10.3.3. State complicates matters

In the example above, perspectives were valid in the root state of their objects or subjects. When a perspective is only valid in some state, things get complicated very quickly when we want to combine perspectives.

The relation between two (macro) states can be thought of as a Venn-diagram of two circles representing the micro-states of both (macro) states. The diagram allows for three separate regions, where the perspectives may only be added in the union (the overlap of the two circles).

This would require we compute, in type time, the logical conjunction of both states’ condition. This we will not do. It requires logical reasoning beyond the complexity we are willing to tackle.

Of course, we can just combine both conditions and see what happens in runtime. However, we then might create conditions that will never evaluate to true but consume resources nevertheless.

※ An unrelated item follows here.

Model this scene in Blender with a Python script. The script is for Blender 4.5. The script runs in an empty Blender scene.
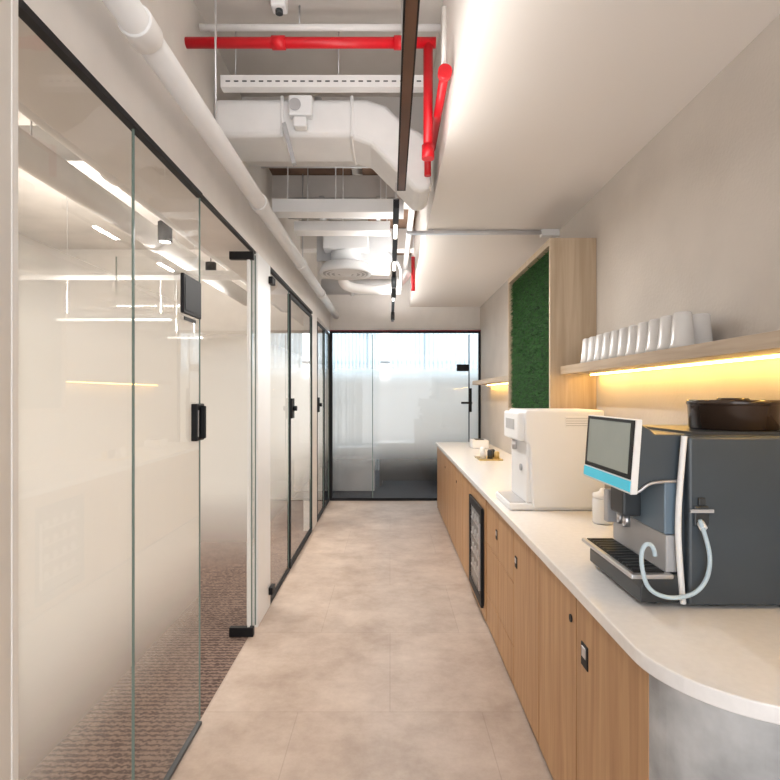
import bpy, bmesh, math, random
from mathutils import Vector, Matrix
random.seed(4)
S=bpy.context.scene
S.view_settings.view_transform='Standard'
S.view_settings.exposure=0.62
COL=S.collection

# ---------------- materials ----------------
def newmat(name):
    m=bpy.data.materials.new(name); m.use_nodes=True
    nt=m.node_tree; b=nt.nodes['Principled BSDF']
    return m,nt,b
def N(nt,t,**k):
    n=nt.nodes.new(t)
    for a,v in k.items(): setattr(n,a,v)
    return n
def flat(name,col,rough=.5,metal=0,var=.06,scale=6,emit=None,es=0,bump=0,spec=.5):
    m,nt,b=newmat(name)
    g=N(nt,'ShaderNodeNewGeometry'); n=N(nt,'ShaderNodeTexNoise'); n.inputs['Scale'].default_value=scale
    n.inputs['Detail'].default_value=4
    nt.links.new(g.outputs['Position'],n.inputs['Vector'])
    r=N(nt,'ShaderNodeValToRGB')
    r.color_ramp.elements[0].position=.3; r.color_ramp.elements[1].position=.7
    r.color_ramp.elements[0].color=[max(0,c*(1-var)) for c in col]+[1]
    r.color_ramp.elements[1].color=[min(1,c*(1+var)) for c in col]+[1]
    nt.links.new(n.outputs['Fac'],r.inputs['Fac']); nt.links.new(r.outputs['Color'],b.inputs['Base Color'])
    b.inputs['Roughness'].default_value=rough; b.inputs['Metallic'].default_value=metal; b.inputs['Specular IOR Level'].default_value=spec
    if emit:
        b.inputs['Emission Color'].default_value=(*emit,1); b.inputs['Emission Strength'].default_value=es
    if bump:
        bp=N(nt,'ShaderNodeBump'); bp.inputs['Strength'].default_value=bump; bp.inputs['Distance'].default_value=.01
        n2=N(nt,'ShaderNodeTexNoise'); n2.inputs['Scale'].default_value=60
        nt.links.new(g.outputs['Position'],n2.inputs['Vector'])
        nt.links.new(n2.outputs['Fac'],bp.inputs['Height']); nt.links.new(bp.outputs['Normal'],b.inputs['Normal'])
    return m
def wood(name,c1,c2,horizontal=False):
    m,nt,b=newmat(name)
    g=N(nt,'ShaderNodeNewGeometry'); mp=N(nt,'ShaderNodeMapping')
    mp.inputs['Scale'].default_value=(30,2,30) if horizontal else (22,22,1.3)
    n=N(nt,'ShaderNodeTexNoise'); n.inputs['Scale'].default_value=1.3; n.inputs['Detail'].default_value=6; n.inputs['Distortion'].default_value=.6
    nt.links.new(g.outputs['Position'],mp.inputs['Vector']); nt.links.new(mp.outputs['Vector'],n.inputs['Vector'])
    r=N(nt,'ShaderNodeValToRGB'); r.color_ramp.elements[0].position=.3; r.color_ramp.elements[1].position=.68
    r.color_ramp.elements[0].color=(*c1,1); r.color_ramp.elements[1].color=(*c2,1)
    nt.links.new(n.outputs['Fac'],r.inputs['Fac']); nt.links.new(r.outputs['Color'],b.inputs['Base Color'])
    b.inputs['Roughness'].default_value=.45
    return m
M_wood=wood('oak_veneer',(.36,.19,.085),(.50,.30,.15))
M_woodl=wood('oak_light',(.40,.30,.20),(.51,.40,.285))
M_woodh=wood('oak_shelf',(.34,.25,.17),(.45,.345,.24),True)
M_wall=flat('plaster_greige',(.53,.485,.44),.8,var=.05,bump=.15,scale=3)
M_white=flat('paint_white',(.74,.71,.68),.7,var=.03)
M_soffit=flat('paint_soffit',(.80,.755,.715),.75,var=.015,scale=1)
M_offw=flat('paint_offwhite',(.64,.60,.555),.7,var=.03)
M_duct=flat('duct_white',(.80,.795,.79),.6,var=.03)
M_ductg=flat('duct_grey',(.55,.55,.56),.6,var=.05)
M_slab=flat('slab_painted',(.60,.56,.52),.9,var=.1,scale=2)
M_brown=flat('brown_board',(.20,.12,.08),.9,var=.3,scale=4)  # brown paints in the darkness of openings between ceiling services
M_red=flat('red_paint',(.55,.004,.012),.4,var=.05)
M_maroon=flat('maroon_trim',(.20,.01,.02),.5,var=.05)
M_black=flat('black_metal',(.010,.010,.012),.5,var=.1,spec=.2)
M_bronze=flat('track_diffuser_bronze',(.12,.05,.024),.3,var=.1)
M_dark=flat('dark_plastic',(.03,.035,.04),.35)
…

Also, picture once again the Venn-diagram. It may be that one state is entirely inside the other. We would have no way of knowing it and would still have a separate perspective for the contained state. Again, a waste of resources.

10.3.3.1. What we will allow

Instead of reasoning about state conditions, we will allow

  1. a perspective to be conditional on an Aspect state (this is a modelling facility: one can refer to Aspect state in an in state clause);

  2. a non-ground state Aspect perspective to be added to a ground state specialised role’s perspective;

  3. an ground state Aspect perspective to be added to a non-ground state specialised role’s perspective;

  4. two perspectives to be added when conditional on the same state.

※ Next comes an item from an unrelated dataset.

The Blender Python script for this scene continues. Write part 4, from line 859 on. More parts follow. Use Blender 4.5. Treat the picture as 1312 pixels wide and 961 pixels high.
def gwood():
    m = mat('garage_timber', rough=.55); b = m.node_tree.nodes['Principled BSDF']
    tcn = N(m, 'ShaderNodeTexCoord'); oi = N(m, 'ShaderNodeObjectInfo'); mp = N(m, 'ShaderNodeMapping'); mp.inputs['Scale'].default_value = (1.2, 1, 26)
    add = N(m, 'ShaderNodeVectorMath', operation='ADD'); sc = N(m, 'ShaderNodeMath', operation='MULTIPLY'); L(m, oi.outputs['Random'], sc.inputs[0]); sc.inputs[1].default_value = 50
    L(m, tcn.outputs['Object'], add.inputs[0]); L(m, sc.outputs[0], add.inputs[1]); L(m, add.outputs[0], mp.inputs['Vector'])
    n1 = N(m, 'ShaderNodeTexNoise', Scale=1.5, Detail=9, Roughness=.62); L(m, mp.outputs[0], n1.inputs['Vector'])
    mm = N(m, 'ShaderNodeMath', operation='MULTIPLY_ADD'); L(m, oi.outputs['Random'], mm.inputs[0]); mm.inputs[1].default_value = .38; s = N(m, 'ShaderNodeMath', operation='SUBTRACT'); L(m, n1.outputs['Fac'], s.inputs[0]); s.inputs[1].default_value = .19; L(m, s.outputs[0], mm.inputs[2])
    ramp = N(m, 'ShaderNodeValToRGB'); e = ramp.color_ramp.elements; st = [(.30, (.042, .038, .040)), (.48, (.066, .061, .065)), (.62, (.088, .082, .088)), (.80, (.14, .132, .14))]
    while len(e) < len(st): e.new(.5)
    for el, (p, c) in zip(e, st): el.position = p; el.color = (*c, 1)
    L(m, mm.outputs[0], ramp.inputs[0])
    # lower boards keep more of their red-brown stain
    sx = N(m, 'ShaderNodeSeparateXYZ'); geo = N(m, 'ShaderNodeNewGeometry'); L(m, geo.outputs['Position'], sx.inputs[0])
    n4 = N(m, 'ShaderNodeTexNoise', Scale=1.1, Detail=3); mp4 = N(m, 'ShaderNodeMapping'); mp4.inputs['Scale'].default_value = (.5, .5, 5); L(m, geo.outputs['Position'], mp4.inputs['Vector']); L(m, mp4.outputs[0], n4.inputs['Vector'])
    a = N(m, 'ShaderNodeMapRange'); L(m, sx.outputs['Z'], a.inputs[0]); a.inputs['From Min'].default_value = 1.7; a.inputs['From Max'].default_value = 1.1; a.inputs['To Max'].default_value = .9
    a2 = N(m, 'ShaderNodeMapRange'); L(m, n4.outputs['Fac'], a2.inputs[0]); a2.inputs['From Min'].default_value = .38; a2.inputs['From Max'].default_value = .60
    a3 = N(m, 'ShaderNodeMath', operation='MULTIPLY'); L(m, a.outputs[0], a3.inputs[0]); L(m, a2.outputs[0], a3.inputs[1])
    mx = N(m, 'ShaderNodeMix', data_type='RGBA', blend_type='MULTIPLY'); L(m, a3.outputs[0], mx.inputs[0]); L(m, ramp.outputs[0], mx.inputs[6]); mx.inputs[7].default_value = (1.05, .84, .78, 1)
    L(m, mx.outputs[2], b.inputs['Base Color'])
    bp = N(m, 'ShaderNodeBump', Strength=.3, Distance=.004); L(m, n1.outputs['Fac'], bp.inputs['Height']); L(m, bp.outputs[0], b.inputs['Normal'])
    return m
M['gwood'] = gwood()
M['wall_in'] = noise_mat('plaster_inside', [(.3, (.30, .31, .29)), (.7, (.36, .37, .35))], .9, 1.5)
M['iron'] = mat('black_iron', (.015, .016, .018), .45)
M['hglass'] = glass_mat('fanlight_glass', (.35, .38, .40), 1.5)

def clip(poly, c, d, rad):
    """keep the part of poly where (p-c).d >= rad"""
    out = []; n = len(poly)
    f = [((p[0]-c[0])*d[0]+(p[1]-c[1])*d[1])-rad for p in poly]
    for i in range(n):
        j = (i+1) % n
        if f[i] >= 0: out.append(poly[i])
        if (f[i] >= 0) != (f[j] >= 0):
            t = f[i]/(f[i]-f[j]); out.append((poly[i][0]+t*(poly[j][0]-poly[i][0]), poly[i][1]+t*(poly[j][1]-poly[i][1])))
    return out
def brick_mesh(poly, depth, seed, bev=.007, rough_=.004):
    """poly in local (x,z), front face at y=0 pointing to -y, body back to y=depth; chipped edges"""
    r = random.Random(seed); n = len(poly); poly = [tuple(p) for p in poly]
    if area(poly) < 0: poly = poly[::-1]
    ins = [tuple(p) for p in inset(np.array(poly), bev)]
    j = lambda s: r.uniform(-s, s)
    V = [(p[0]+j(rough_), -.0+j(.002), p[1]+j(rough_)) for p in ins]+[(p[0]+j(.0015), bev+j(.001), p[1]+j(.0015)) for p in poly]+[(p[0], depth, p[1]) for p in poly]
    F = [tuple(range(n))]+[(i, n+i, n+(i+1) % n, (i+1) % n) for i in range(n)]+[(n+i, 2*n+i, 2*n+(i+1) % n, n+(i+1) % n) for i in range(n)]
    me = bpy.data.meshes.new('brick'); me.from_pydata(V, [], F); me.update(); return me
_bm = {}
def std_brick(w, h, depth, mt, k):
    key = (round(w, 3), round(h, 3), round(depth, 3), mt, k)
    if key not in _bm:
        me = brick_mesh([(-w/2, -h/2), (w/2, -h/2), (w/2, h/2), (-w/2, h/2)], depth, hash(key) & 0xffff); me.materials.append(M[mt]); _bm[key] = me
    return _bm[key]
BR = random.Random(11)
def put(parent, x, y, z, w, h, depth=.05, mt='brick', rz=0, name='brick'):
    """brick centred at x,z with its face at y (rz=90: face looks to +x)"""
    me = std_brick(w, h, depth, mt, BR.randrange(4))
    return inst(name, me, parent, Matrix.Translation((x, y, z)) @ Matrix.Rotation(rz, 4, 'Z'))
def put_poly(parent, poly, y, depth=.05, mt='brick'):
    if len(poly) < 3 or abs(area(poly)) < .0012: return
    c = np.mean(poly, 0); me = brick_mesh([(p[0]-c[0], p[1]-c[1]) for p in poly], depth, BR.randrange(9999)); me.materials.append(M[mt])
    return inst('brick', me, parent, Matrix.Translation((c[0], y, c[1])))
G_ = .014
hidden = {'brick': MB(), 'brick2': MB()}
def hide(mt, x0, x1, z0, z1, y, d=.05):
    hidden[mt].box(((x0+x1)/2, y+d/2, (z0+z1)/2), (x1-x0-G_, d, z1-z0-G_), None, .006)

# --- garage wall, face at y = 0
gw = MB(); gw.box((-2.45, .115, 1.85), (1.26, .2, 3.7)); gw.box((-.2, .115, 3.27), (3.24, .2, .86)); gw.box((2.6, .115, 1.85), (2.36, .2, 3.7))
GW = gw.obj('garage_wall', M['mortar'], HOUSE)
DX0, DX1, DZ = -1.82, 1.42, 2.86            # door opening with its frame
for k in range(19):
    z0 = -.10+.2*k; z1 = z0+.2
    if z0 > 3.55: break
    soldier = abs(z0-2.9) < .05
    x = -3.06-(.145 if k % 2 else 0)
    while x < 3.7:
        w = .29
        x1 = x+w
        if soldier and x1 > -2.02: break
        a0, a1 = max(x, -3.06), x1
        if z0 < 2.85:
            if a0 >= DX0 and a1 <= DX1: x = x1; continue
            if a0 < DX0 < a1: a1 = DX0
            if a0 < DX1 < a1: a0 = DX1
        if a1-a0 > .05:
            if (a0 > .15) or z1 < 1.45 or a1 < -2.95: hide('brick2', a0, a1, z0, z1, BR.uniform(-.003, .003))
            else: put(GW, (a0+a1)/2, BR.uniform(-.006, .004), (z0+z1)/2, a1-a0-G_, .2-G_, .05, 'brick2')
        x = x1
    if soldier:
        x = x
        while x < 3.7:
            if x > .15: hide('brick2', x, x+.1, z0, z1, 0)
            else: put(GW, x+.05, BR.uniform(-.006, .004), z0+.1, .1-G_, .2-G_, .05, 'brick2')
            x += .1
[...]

With regard to the formerly discussed Venn-diagram, this reduces to these cases:

  1. the states of the specialised role perspective and the Aspect perspective are equal;

  2. the specialised role perspective is valid in the (a) ground state, while the Aspect perspective is valid in a named state. In this case, the intersection coincides with the Aspect state;

  3. The intersection coincides with the specialised role state perspective.

10.3.3.2. Aspect states that may be used

We only allow an Aspect state to be used in contexts or roles that have the type that has that state, as aspect.